**Written request**
Pictures excluded, return the lines below from the first through the line holding "return tb.mesh('trunk', M[bark]), cb.mesh('crown', TL[lf])".

**Data shown**
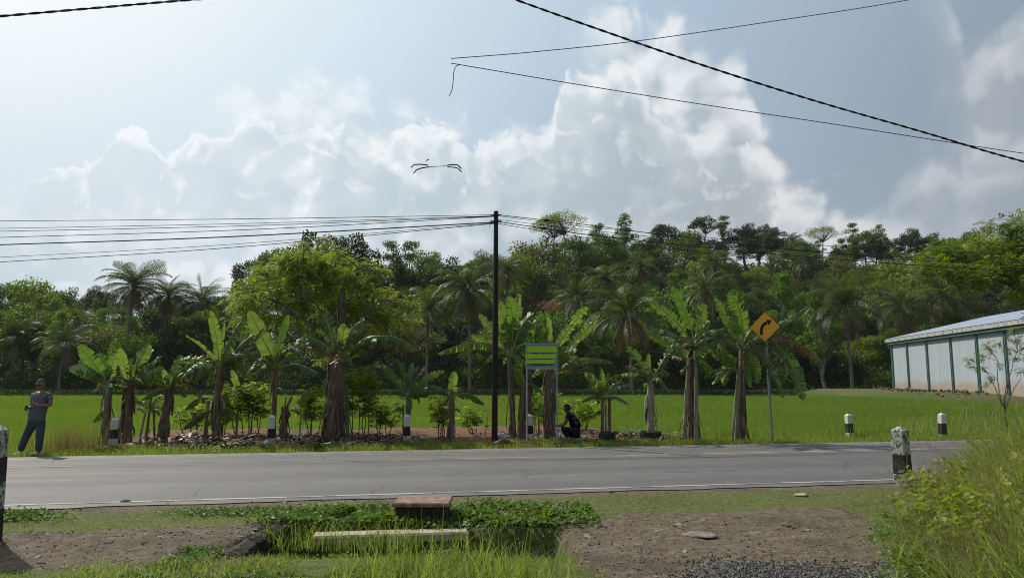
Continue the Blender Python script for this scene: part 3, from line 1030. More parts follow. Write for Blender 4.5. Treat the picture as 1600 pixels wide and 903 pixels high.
def tree_meshes(kind, seed, H, R, th, lf, n_leaf, lsize, bark='bark', dense=1.0):
    """H overall height, th height of the crown's bottom"""
    rg = np.random.default_rng(seed)
    C = crown_points(kind, rg, R, H - th)
    C[:, 2] += th
    tb = MB()
    lean = rg.normal(0, .03, 2) * H
    top = np.array([lean[0], lean[1], th + (H - th) * .6])
    r0 = H * .017 + .05
    P = limb(tb, (0, 0, -.4), top, r0, r0 * .35, rg, 10, 0, 0.0)
    cb = MB()
    w_ = C[:, 3] ** 2
    w_ = w_ / w_.sum()
    for i, (x, y, z, r) in enumerate(C):
        k = min(len(P) - 2, max(3, int((z - H * .12) / max(top[2], .1) * len(P))))
        limb(tb, P[k - 1], (x, y, z), r0 * .28, .012, rg, 5)
        n = max(8, int(n_leaf * w_[i]))
        d = rg.normal(size=(n, 3))
        d /= np.linalg.norm(d, axis=1)[:, None]
        q = rg.uniform(.25, 1.15, n) ** .6
        pos = np.array([x, y, z]) + d * (q * r)[:, None] * np.array([1.15, 1.15, .72])
        ct = rg.uniform(.0, 1)
        tone = np.clip(.35 * ct + .65 * rg.uniform(0, 1, n), 0, 1)
        scatter_leaves(cb, pos, rg.uniform(.6, 1.35, n) * lsize, rg, RHOMB, .55, tone)
    return tb.mesh('trunk', M[bark]), cb.mesh('crown', TL[lf])


SPEC = {
    'broad_mid': ('round', 12, 4.3, 4.0, 'mid', 7000, .30),
    'broad_dark': ('round', 13, 4.2, 4.2, 'dark', 8000, .30),
    'broad_yellow': ('round', 10, 4.2, 3.0, 'yellow', 6500, .28),
    'broad_olive': ('round', 10.5, 4.4, 3.2, 'olive', 6500, .28),
    'tall_mid': ('tall', 14, 2.8, 4.5, 'mid', 4600, .27),
    'tall_bright': ('tall', 12, 2.5, 3.5, 'bright', 4200, .26),
    'umbrella_pale': ('umbrella', 14, 5.5, 9.5, 'yellow', 3200, .22),
    'umbrella_dark': ('umbrella', 14, 4.6, 8.5, 'dark', 5000, .28),
    'bushy_bright': ('round', 6.5, 3.4, .6, 'bright', 5200, .26),
    'bushy_olive': ('round', 6.0, 3.5, .4, 'olive', 5200, .26),
    'bushy_dark': ('round', 6.5, 3.7, .3, 'dark', 6000, .28),
}
MESH = {}
for si, (k_, (kd, H_, R_, th_, lf_, nl_, ls_)) in enumerate(SPEC.items()):
    MESH[k_] = [tree_meshes(kd, 100 + si * 7 + v, H_, R_, th_, lf_, nl_, ls_, 'palebark' if 'tall' in k_ or 'umbrella' in k_ else 'bark') for v in range(3 if kd == 'round' else 2)]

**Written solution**
Continue the Blender Python script for this scene: part 3, from line 1030. More parts follow. Write for Blender 4.5. Treat the picture as 1600 pixels wide and 903 pixels high.
def tree_meshes(kind, seed, H, R, th, lf, n_leaf, lsize, bark='bark', dense=1.0):
    """H overall height, th height of the crown's bottom"""
    rg = np.random.default_rng(seed)
    C = crown_points(kind, rg, R, H - th)
    C[:, 2] += th
    tb = MB()
    lean = rg.normal(0, .03, 2) * H
    top = np.array([lean[0], lean[1], th + (H - th) * .6])
    r0 = H * .017 + .05
    P = limb(tb, (0, 0, -.4), top, r0, r0 * .35, rg, 10, 0, 0.0)
    cb = MB()
    w_ = C[:, 3] ** 2
    w_ = w_ / w_.sum()
    for i, (x, y, z, r) in enumerate(C):
        k = min(len(P) - 2, max(3, int((z - H * .12) / max(top[2], .1) * len(P))))
        limb(tb, P[k - 1], (x, y, z), r0 * .28, .012, rg, 5)
        n = max(8, int(n_leaf * w_[i]))
        d = rg.normal(size=(n, 3))
        d /= np.linalg.norm(d, axis=1)[:, None]
        q = rg.uniform(.25, 1.15, n) ** .6
        pos = np.array([x, y, z]) + d * (q * r)[:, None] * np.array([1.15, 1.15, .72])
        ct = rg.uniform(.0, 1)
        tone = np.clip(.35 * ct + .65 * rg.uniform(0, 1, n), 0, 1)
        scatter_leaves(cb, pos, rg.uniform(.6, 1.35, n) * lsize, rg, RHOMB, .55, tone)
    return tb.mesh('trunk', M[bark]), cb.mesh('crown', TL[lf])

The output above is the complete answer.